Geoffrey Teale wrote:

> If I write some emacs lisp code does the way emacs deals with that code 
> at runtime mean that the code must always be under the GPL?
>
> Or to put it another way...
>
> Does doing (require 'foo.el) link the code into emacs in such a way that 
> foo.el must be licensed under the GPL.

I don't really know, but this seems like an important question that
should have a clear answer.

This GPL FAQ seems very relevant, if we consider Emacs as an
interpreter for the Emacs Lisp programming language:

http://www.gnu.org/licenses/gpl-faq.html#IfInterpreterIsGPL

   If a programming language interpreter is released under the GPL,
   does that mean programs written to be interpreted by it must be
   under GPL-compatible licenses?

I think it's clear that you don't need to license under the GPL
specifically. But you may need to use a GPL-compatible license.

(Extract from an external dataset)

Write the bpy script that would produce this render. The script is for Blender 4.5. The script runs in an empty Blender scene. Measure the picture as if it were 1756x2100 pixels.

Trying to interpret the answer to that FAQ, it would seem that if you
just write some "pure" Emacs-lisp, you can use whatever license you
like. But if you use any GPL'd elisp libraries, then you need to use a
GPL-compatible license. This raises the question of what we consider
part of the Emacs lisp "language", and what we consider an "extension"
provided by a "library". Perhaps anything not dumped with Emacs is a
"library"? Which means that the requirements could change if a package
starts to be dumped with Emacs...

Can someone give a clear answer to this question?